Many of the ancient Jataka stories of Buddhism pronounce the same refrain, “at that time and place it was not another, I was ‘that person’.” This strongly implies spiritual continuity of the Bodhisat (S., bodhisattva) who transcends birth and death. These stories serve to illustrate spirit’s unchanging continuation through diverse forms of being which are always changing. In Buddhism, spirit has many names such as Buddha-nature, self, pure Mind, tathatâ, etc.. In all examples, spirit is never a created thing (sankhara). It is always increate (asankhara). We are this increate spirit but don’t realize it to its fullest extent as Gautama the Buddha did. Instead, our ignorance dooms us to countless rebirths.
All through the Buddhist canon we are taught by the Buddha that our self or atman is not the psychophysical body which is born and which will eventually die. Again, this implies spiritual continuity. From the canon we also learn that “he attains to complete nirvana in the very self” (S. iii. 53-54). Indeed, how else might nirvana, i.e., liberation, be attained if not in the self? To be sure, nirvana is not something the psychophysical organism (skandha) can apprehend as if nirvana were a sensory object. The willed-out, created psychophysical organism has no ability to attain nirvana which is increate.
According to the Buddha the psychophysical organism is made up of three components: A discarnate spirit or gandhabba which is re-linking consciousness (patisandhi-viññâna), the sperm and the ovum. This re-linking consciousness is directly interfacing with the psychophysical organism partaking in its existence as if it were truly itself. Fundamentally, this consciousness is spirit which is suffering from a great delusion, believing that it is a psychophysical organism thinking this is mine, I am this, this is my self. Yet, this spirit has never truly been born into any creature—nor has it ever truly died. It is like the Bodhisattva of the Jataka stories: a spiritual continuity.

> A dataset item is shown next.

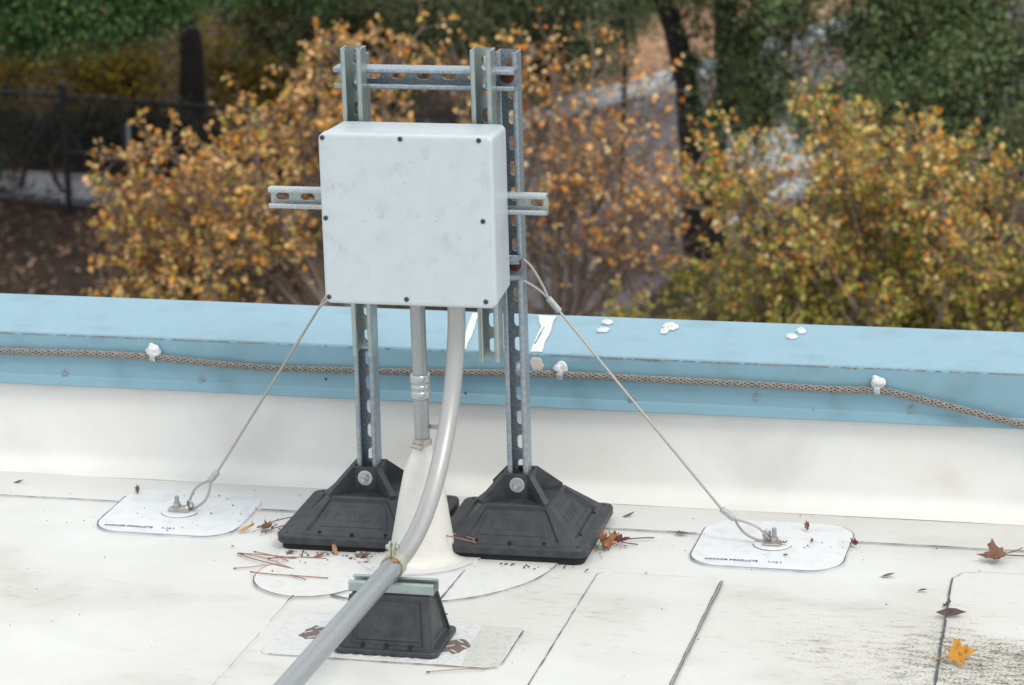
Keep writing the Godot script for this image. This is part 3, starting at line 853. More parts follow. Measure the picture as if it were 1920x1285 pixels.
func make_conduits() -> void:
	var o := thing("straight_conduit", "vertical steel conduit entering the white pipe boot", "conduit", Vector3(-0.156, 0, 0.165))
	var st := mb()
	tube(st, PackedVector3Array([Vector3(0, 0.05, 0), Vector3(0, 0.3, 0), Vector3(0, 0.556, 0)]), 0.0148, 24)
	obj("pipe", done(st), M.pipe, o)
	st = mb()
	for q in [[0.338, 0.353, 6], [0.356, 0.366, 24], [0.369, 0.386, 6]]:
		var r := 0.0205 if q[2] == 6 else 0.0192
		lathe(st, [[r - 0.002, q[0]], [r, q[0] + 0.0025], [r, q[1] - 0.0025], [r - 0.002, q[1]]], 12 if q[2] == 6 else 24, 1)
	lathe(st, [[0.0175, 0.339], [0.0175, 0.385]], 24, 1)
	obj("coupling", done(st), M.zinc, o)
	# bent conduit
	var c := thing("bent_conduit", "grey conduit bending down from the box to the foreground", "conduit", Vector3(-0.072, 0, 0.19))
	var pts := PackedVector3Array([Vector3(0.0, 0.56, 0)])
	for i in 33:
		var t := PI / 2 * i / 32
		pts.append(Vector3(-0.027 * i / 32.0 , 0.505 - 0.36 * sin(t), 0.36 - 0.36 * cos(t)))
	pts.append(Vector3(-0.0275, 0.1452, 0.40))
	st = mb()
	tube(st, pts, 0.0172, 24)
	obj("bend", done(st), M.pipe2, c)
	st = mb()   # rust stains curving round the end of the wider pipe
	var rr := RandomNumberGenerator.new(); rr.seed = 5
	for i in 26:
		var t0 := lerpf(-0.95, 0.75, i / 26.0); var t1 := lerpf(-0.95, 0.75, (i + 1) / 26.0)
		if i > 15 and i < 19: continue
		var wd := 0.007 + 0.013 * exp(-pow((t0 + 0.45) / 0.35, 2.0)) + rr.randf_range(-0.003, 0.003)
		var st0 := 0.4035 + (0.004 if i % 5 == 0 else 0.0)
		var P := func(t: float, z: float) -> Vector3: return Vector3(-0.0275 - sin(t) * 0.0197, 0.1455 + cos(t) * 0.0197, z)
		quad(st, P.call(t0, st0), P.call(t1, st0), P.call(t1, st0 + wd), P.call(t0, st0 + wd))
	obj("rust_stain", done(st), M.rust, c).set_meta("label", "orange rust stain at the pipe end by the clamp")
	st = mb()
	tube(st, PackedVector3Array([Vector3(-0.0275, 0.1455, 0.402), Vector3(-0.028, 0.1455, 0.44), Vector3(-0.042, 0.1455, 0.96), Vector3(-0.06, 0.1455, 1.7), Vector3(-0.08, 0.1455, 3.2)]), 0.0194, 24)
	obj("straight_run", done(st), M.pipe, c)
	# white boot
	var b := thing("pipe_boot", "white conical pipe boot sealed to the roof", "pipe boot", Vector3(-0.172, 0, 0.137))
	st = mb()
	var prof := [[0.098, 0.005], [0.078, 0.0075], [0.068, 0.013], [0.064, 0.024], [0.058, 0.06], [0.047, 0.13], [0.036, 0.19], [0.0225, 0.222], [0.0182, 0.232], [0.0174, 0.2555], [0.0150, 0.256]]
	var rings := []
	for q in prof:
		var r := PackedVector3Array()
		var f: float = clampf(q[1] / 0.26, 0.0, 1.0)
		for i in 40:
			var t := TAU * i / 40
			r.append(Vector3(cos(t) * q[0] + 0.016 * f, q[1], sin(t) * q[0] + 0.028 * f))
		rings.append(r)
	loft(st, rings, 1)
	obj("cone", done(st), M.boot, b)
	# worm clamp
	var h := thing("hose_clamp", "stainless worm-drive hose clamp round top of white boot", "hose clamp", Vector3(-0.156, 0.2505, 0.165))
	st = mb()
	lathe(st, [[0.0178, -0.006], [0.0186, -0.006], [0.0186, 0.006], [0.0178, 0.006]], 32, -1)
	obj("band", done(st), M.steel, h)
	st = mb()
	tube(st, PackedVector3Array([Vector3(-0.019, -0.007, 0.012), Vector3(0.001, -0.008, 0.0215)]), 0.0048, 10)
	tube(st, PackedVector3Array([Vector3(0.001, -0.008, 0.0215), Vector3(0.0045, -0.0082, 0.0232)]), 0.006, 6)
	obj("worm_screw", done(st), M.steel, h)
	st = mb()
	for i in 12:
		var x := 0.012 + i * 0.0016
		box(st, Vector3(x, 0.026 + 0.0002 * i, -0.012 + 0.001 * i), Vector3(0.0010, 0.0095, 0.0012))
	box(st, Vector3(0.0208, 0.0272, -0.0075), Vector3(0.0195, 0.009, 0.0008))
	obj("band_tail", done(st), M.steel, h)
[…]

There is a great danger in taking Buddhism as a non-spiritual teaching in which we are taught to accept as final, impermanence, suffering, and insubstantiality. By doing so we are not really studying Buddhism rather we are studying nihilism. The Buddha really wants us, as spirit, to see the spirit which we have always been; which is not a psychophysical organism; which above all is increate. But few can accomplish this. Almost everyone is caught up in their willed-out, created psychophysical body. They are like people watching a movie who are so deeply involved with the movie’s characters that, for an hour or so, they forgot who they were.